> **Exercise**
Do any lines in the data below contain "Blender"? If so, copy every one of them.

## begin Available records

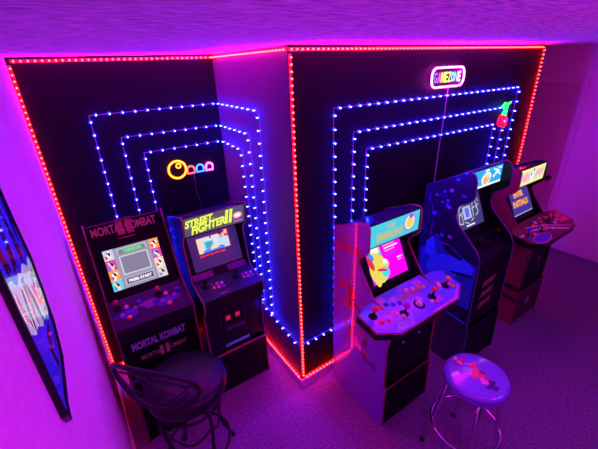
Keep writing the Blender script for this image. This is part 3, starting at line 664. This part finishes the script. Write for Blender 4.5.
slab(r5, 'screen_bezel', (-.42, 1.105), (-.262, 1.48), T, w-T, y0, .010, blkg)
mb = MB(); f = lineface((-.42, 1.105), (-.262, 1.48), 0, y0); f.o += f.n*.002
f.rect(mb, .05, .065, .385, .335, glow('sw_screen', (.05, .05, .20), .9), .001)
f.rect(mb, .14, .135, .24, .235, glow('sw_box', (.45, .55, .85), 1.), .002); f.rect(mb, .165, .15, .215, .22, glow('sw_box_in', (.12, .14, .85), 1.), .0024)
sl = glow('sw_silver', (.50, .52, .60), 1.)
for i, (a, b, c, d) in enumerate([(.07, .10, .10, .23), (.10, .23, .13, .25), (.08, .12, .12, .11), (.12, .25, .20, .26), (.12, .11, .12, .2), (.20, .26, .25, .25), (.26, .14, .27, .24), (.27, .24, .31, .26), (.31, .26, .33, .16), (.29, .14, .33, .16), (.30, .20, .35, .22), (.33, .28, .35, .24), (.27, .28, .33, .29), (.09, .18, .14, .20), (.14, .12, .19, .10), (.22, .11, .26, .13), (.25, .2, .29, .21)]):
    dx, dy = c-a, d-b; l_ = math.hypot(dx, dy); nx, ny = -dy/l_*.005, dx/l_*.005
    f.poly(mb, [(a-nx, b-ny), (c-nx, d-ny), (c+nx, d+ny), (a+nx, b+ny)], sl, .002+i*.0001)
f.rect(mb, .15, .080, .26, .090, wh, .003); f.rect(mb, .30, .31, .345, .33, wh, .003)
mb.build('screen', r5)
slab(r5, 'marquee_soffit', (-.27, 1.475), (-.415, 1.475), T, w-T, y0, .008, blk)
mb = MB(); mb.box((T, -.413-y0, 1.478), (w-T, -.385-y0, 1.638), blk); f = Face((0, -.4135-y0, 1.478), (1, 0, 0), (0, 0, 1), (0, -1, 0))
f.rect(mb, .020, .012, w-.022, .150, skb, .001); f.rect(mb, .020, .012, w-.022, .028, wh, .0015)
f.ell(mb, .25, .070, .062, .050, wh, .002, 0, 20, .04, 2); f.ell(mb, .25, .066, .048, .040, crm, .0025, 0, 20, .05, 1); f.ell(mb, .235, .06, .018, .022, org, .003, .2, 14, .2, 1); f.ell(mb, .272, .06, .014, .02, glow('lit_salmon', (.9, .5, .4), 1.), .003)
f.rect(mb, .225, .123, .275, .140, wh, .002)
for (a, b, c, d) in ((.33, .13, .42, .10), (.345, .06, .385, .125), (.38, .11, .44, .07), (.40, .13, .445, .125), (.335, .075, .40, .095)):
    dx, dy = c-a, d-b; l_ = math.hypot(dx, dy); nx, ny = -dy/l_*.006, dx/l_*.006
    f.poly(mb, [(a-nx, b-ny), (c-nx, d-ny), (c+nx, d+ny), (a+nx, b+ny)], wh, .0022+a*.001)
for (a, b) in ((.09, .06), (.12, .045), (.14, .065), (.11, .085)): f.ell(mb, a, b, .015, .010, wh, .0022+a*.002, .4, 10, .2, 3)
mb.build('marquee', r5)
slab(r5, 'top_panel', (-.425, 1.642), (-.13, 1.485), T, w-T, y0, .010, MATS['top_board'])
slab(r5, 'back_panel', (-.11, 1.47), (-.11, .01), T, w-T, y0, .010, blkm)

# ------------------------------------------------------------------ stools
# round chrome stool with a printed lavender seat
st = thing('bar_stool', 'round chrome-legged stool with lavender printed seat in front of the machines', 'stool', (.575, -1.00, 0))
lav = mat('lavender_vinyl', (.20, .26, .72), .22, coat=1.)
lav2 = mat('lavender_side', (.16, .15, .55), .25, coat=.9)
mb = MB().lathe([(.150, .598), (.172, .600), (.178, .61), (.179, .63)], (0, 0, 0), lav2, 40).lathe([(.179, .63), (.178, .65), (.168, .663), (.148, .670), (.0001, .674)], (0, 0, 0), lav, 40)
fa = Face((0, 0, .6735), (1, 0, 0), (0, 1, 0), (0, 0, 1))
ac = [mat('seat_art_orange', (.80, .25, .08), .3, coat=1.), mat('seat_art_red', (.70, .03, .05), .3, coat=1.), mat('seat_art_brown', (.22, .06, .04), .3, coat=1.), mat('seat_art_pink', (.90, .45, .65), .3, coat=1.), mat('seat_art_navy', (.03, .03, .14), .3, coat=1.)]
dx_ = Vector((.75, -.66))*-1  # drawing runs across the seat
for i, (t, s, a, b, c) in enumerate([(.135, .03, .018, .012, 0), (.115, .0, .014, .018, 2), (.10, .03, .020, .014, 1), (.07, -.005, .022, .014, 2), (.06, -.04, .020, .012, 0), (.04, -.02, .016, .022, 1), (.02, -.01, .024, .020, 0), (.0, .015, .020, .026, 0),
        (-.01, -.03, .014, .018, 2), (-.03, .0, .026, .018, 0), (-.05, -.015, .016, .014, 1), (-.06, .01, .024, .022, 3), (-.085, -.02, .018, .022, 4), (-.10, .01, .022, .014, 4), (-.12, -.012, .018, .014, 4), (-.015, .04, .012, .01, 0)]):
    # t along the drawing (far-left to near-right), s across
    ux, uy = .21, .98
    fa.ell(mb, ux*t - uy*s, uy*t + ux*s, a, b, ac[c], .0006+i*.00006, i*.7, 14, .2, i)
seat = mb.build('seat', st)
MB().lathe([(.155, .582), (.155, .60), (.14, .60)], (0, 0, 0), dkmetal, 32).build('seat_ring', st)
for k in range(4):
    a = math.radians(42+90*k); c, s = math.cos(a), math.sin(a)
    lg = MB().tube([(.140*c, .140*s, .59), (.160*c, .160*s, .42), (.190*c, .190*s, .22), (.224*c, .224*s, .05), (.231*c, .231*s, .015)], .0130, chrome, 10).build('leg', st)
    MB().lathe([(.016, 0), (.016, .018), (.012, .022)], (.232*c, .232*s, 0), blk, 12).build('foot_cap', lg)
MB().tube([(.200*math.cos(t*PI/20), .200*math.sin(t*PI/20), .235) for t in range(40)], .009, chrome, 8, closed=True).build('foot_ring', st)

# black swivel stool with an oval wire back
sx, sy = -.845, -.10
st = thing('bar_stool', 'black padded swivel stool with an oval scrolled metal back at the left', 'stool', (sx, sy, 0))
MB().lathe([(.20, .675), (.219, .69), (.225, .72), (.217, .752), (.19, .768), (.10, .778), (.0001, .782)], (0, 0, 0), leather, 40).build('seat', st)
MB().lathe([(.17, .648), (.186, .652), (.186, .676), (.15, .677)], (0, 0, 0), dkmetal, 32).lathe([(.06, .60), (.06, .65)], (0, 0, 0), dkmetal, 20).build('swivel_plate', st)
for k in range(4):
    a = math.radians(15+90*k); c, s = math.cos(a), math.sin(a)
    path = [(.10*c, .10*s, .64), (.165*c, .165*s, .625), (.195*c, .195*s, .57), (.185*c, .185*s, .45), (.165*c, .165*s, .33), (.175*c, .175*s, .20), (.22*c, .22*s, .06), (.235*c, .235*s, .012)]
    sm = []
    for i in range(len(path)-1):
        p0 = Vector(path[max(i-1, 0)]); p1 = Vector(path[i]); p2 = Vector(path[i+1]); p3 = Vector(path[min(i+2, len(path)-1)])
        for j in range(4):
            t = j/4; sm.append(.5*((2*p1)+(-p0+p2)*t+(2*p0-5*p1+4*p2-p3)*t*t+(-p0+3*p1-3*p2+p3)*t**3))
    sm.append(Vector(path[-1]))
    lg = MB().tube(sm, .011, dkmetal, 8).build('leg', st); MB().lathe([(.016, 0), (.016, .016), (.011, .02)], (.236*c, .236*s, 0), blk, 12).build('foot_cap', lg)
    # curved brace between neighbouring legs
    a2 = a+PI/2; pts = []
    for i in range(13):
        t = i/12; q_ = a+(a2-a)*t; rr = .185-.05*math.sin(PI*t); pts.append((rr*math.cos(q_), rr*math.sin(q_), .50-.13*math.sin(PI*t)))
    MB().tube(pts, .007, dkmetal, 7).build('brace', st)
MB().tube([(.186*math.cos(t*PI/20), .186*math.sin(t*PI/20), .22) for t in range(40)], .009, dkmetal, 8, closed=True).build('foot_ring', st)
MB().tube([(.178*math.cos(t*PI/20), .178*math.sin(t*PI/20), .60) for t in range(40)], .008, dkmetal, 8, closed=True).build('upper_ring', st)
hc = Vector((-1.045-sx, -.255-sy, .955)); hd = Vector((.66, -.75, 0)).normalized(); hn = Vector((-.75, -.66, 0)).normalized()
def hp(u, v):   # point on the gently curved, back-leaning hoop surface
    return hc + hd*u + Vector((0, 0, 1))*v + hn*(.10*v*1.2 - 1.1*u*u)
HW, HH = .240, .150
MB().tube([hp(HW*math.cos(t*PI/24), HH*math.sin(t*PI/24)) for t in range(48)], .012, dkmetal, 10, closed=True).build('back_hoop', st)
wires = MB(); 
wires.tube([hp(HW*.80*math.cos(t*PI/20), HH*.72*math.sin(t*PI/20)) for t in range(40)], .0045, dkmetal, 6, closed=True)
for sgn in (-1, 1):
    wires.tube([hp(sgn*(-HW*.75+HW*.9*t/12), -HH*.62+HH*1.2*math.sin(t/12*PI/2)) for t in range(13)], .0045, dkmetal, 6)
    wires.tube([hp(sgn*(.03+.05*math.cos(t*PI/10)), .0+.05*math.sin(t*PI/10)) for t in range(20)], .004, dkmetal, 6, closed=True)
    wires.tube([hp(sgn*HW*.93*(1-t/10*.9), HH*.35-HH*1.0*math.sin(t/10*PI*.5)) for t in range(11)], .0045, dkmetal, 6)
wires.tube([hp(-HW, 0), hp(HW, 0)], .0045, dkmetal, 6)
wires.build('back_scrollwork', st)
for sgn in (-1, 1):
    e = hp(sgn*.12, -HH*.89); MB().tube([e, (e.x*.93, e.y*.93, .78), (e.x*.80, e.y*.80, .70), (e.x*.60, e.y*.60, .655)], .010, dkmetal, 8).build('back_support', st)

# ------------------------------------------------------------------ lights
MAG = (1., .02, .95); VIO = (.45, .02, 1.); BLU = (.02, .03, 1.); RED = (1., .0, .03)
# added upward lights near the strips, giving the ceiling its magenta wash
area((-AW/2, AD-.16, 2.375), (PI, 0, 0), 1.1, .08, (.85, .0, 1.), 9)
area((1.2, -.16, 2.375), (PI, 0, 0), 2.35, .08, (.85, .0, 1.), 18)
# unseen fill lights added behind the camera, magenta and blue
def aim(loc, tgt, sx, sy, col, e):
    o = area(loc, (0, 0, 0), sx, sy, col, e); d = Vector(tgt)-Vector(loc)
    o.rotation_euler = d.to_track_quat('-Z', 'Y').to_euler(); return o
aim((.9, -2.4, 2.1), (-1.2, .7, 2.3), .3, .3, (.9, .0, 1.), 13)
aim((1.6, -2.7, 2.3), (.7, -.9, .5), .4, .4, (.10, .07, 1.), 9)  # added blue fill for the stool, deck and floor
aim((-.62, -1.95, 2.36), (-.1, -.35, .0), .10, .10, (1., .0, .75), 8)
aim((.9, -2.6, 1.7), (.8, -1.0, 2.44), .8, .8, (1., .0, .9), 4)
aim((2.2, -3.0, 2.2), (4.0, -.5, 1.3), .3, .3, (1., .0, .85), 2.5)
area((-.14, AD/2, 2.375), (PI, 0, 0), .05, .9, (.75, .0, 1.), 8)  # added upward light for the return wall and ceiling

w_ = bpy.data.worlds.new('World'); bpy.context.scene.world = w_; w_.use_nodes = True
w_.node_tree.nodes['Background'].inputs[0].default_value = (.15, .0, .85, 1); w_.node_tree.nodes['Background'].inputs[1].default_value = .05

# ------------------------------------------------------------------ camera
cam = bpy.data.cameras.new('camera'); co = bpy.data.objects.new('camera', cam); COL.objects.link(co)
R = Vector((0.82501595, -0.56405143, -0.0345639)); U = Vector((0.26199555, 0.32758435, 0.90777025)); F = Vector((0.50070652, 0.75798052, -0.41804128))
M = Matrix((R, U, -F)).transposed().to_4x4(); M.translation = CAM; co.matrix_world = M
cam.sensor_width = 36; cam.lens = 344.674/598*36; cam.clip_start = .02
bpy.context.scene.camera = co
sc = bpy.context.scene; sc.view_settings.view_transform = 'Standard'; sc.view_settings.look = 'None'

## end Available records
## begin Available records

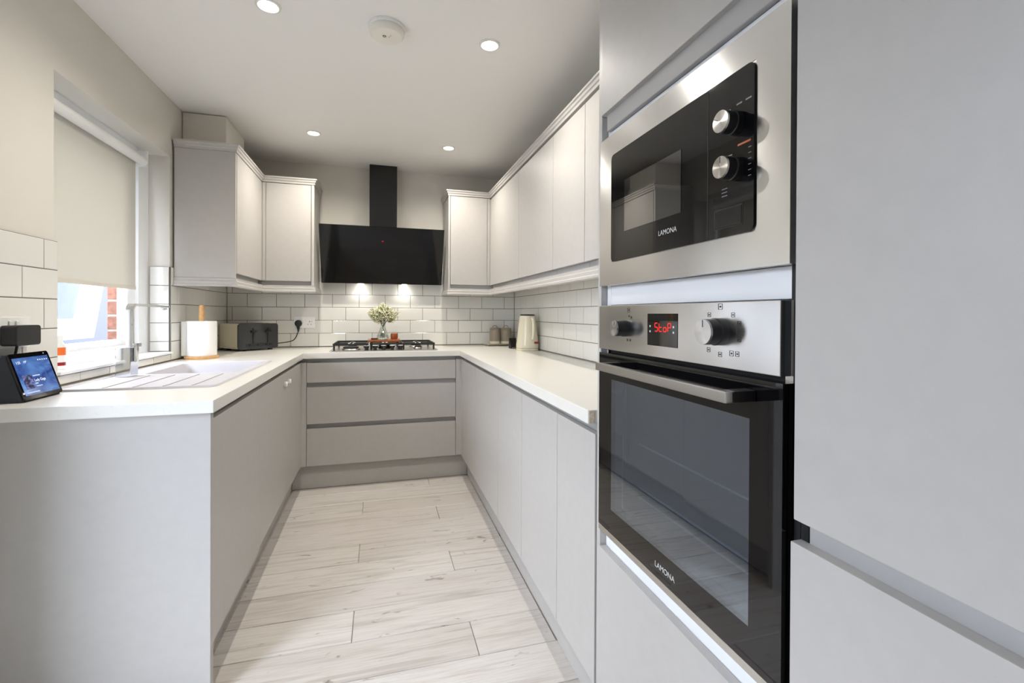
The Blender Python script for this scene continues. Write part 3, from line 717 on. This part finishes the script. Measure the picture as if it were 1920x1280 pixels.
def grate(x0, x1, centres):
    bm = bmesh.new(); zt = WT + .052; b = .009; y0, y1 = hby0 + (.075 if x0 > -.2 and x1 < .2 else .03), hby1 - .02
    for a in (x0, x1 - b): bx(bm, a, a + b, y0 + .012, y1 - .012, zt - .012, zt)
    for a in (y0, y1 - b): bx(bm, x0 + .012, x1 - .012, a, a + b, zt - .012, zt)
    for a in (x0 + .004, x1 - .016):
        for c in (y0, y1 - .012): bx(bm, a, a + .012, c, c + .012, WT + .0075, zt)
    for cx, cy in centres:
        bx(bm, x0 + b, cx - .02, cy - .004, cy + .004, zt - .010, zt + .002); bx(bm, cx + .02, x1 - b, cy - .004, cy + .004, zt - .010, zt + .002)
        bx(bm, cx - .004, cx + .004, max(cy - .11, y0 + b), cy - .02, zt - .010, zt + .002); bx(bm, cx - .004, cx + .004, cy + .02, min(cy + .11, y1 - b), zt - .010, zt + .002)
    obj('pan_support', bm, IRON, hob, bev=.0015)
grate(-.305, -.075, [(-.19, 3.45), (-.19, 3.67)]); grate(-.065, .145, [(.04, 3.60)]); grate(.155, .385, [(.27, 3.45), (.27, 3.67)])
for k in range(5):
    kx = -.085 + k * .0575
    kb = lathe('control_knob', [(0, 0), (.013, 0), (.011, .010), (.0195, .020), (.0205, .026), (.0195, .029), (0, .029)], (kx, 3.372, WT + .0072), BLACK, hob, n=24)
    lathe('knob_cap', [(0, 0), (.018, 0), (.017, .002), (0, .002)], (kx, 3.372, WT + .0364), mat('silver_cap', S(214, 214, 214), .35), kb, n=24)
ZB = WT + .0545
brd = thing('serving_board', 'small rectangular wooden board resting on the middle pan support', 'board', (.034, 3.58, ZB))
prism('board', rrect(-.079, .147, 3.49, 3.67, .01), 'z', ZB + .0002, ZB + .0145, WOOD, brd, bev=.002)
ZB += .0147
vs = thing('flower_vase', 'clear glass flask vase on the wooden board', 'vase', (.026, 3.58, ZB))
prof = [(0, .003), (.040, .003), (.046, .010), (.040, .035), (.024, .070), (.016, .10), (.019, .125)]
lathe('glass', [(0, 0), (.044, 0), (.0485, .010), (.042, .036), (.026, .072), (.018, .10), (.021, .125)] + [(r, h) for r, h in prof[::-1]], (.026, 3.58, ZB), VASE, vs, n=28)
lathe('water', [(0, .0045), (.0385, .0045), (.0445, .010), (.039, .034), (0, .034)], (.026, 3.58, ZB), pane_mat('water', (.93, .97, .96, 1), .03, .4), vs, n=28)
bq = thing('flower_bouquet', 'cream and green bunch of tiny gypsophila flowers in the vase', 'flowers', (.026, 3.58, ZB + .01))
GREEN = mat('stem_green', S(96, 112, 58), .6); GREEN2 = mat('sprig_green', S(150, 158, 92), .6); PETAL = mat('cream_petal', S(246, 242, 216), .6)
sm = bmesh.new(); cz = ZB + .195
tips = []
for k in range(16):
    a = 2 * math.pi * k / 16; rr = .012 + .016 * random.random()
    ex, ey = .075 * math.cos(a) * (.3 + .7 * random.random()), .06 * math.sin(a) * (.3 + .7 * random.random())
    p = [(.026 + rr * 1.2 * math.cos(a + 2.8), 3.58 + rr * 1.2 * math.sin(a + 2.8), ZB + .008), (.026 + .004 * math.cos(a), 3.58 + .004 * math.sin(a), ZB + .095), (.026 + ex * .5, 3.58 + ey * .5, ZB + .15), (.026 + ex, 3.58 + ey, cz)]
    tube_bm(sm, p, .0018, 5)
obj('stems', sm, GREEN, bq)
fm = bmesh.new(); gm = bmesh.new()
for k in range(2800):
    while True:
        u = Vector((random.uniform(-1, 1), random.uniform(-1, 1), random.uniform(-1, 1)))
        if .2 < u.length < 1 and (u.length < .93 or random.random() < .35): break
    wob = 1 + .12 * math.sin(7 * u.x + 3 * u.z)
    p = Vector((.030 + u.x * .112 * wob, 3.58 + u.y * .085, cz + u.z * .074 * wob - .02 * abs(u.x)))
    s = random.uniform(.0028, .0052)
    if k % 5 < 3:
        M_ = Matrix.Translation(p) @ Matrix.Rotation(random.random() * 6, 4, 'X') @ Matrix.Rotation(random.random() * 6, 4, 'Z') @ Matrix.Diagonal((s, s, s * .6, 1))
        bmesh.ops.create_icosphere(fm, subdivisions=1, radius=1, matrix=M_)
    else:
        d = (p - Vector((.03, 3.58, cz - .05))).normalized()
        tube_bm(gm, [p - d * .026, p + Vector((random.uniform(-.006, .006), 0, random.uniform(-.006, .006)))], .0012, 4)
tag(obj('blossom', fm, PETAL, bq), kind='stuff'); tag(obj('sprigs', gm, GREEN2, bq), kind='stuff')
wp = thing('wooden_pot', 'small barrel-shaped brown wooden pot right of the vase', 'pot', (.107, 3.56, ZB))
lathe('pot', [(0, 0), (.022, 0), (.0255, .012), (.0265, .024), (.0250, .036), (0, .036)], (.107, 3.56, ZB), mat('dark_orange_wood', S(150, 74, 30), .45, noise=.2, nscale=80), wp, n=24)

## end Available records

> **Correct result**
Keep writing the Blender script for this image. This is part 3, starting at line 664. This part finishes the script. Write for Blender 4.5.
The Blender Python script for this scene continues. Write part 3, from line 717 on. This part finishes the script. Measure the picture as if it were 1920x1280 pixels.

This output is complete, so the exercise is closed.